20 Mar, 2008 By: Erik Gruenwedel



Citing “a material improvement” in the competitive landscape for DVD rental, New York investment firm Cantor Fitzgerald & Co. March 20 upgraded from “hold” to “buy” the outlook for online rental pioneer Netflix Inc.

Shares of Los Gatos, Calif.-based Netflix have nearly doubled in the past six months from the $18 per share range.

Analyst Derek Brown, in a research note, said Netflix stood to gain due to Hollywood's tepid approach, and consumer's indifferent response, to digital delivery.

He also said the Netflix business model excelled versus rival Blockbuster Inc. due to superior scale, data usage and logistical experience.

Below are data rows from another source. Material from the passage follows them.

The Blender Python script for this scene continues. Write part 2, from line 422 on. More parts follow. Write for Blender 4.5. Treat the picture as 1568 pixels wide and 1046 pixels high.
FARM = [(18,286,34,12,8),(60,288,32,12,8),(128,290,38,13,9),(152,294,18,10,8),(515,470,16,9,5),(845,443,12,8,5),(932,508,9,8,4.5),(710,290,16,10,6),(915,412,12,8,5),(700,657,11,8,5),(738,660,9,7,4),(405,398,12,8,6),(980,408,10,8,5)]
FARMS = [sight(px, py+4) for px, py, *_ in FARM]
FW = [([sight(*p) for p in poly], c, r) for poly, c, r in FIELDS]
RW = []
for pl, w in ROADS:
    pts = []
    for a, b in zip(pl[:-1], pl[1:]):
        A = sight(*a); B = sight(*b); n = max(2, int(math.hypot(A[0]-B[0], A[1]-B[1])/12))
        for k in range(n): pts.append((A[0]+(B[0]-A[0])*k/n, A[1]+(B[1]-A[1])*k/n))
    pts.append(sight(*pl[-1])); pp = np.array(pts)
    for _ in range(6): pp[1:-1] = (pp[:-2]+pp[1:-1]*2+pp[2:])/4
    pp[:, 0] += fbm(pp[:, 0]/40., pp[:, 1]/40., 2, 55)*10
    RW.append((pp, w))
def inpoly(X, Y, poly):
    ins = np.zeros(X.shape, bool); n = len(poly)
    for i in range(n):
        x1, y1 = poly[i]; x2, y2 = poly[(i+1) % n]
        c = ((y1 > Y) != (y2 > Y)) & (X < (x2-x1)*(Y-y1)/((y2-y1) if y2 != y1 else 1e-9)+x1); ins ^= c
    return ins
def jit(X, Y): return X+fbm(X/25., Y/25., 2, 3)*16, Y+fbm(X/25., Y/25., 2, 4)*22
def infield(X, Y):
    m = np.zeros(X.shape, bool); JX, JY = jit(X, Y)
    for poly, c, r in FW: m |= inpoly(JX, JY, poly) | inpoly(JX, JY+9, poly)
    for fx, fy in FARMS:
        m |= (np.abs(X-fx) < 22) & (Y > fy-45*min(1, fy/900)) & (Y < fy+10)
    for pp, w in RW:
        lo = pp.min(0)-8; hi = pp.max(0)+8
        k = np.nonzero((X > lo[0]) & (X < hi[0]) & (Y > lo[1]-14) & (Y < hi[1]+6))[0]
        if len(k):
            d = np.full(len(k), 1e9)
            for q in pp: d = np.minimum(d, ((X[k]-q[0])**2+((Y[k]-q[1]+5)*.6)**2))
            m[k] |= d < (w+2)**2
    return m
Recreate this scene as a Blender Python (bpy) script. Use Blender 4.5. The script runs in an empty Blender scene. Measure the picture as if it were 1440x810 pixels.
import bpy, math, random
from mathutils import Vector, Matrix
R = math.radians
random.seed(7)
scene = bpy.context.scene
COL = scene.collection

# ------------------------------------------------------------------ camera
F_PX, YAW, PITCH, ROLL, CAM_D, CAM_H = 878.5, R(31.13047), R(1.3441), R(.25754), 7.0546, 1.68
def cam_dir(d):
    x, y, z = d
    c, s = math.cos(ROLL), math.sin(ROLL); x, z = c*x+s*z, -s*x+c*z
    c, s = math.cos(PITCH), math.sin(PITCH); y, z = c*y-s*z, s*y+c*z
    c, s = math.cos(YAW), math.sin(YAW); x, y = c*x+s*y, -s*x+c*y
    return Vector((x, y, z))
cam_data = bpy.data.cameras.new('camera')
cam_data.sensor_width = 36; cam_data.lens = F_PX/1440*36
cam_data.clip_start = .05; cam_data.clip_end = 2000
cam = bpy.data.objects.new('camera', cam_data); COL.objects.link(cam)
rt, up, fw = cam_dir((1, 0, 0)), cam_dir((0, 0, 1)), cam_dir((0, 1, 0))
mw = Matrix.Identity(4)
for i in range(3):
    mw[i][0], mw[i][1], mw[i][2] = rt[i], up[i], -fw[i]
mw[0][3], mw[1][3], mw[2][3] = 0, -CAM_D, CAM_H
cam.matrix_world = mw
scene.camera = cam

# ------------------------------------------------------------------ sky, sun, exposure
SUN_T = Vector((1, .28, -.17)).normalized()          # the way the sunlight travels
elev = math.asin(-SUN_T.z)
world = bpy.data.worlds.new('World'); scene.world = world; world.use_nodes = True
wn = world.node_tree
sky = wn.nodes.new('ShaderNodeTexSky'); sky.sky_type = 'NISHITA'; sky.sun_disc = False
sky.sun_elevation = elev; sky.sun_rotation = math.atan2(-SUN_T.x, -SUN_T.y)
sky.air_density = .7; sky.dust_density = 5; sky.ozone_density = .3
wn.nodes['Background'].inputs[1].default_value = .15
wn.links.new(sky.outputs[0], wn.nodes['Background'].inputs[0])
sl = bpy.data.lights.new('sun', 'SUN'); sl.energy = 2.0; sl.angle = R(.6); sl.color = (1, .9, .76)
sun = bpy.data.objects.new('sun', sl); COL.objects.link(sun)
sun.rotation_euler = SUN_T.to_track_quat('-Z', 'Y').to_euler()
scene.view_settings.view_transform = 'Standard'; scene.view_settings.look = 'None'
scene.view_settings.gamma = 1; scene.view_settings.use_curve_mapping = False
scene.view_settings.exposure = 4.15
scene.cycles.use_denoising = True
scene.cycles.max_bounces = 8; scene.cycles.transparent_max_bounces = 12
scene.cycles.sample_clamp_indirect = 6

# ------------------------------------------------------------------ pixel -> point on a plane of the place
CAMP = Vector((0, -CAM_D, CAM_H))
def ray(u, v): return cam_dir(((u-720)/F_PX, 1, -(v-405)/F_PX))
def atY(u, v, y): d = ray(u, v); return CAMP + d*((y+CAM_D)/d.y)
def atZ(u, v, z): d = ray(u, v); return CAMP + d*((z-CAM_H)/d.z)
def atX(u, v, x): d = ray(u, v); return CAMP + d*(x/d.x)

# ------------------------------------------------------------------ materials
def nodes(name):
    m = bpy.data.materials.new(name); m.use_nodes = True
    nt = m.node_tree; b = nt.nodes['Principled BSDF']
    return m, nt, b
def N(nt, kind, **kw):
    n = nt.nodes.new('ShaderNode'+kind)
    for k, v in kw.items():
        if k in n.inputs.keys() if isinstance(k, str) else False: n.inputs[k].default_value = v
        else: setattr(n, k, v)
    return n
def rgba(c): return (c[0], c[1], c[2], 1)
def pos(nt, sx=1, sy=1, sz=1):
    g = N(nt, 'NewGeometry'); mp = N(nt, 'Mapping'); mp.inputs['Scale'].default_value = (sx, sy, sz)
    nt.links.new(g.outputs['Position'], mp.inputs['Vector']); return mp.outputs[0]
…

Nonetheless, Blockbuster stock closed March 20 up 5 cents.

Brown said this presented a significant window of opportunity for Netflix, which he expects to last longer than investors realize.

Netflix CFO Barry McCarthy didn't hesitate, selling 5,000 shares of common stock in a pre-arranged trading plan for $35 each.

Earlier in the week, McCarthy's boss, co-founder and CEO Reed Hastings, upped the ante to 10,000 shares sold after acquiring 2,500 shares for $1.50 each in a pre-arranged deal.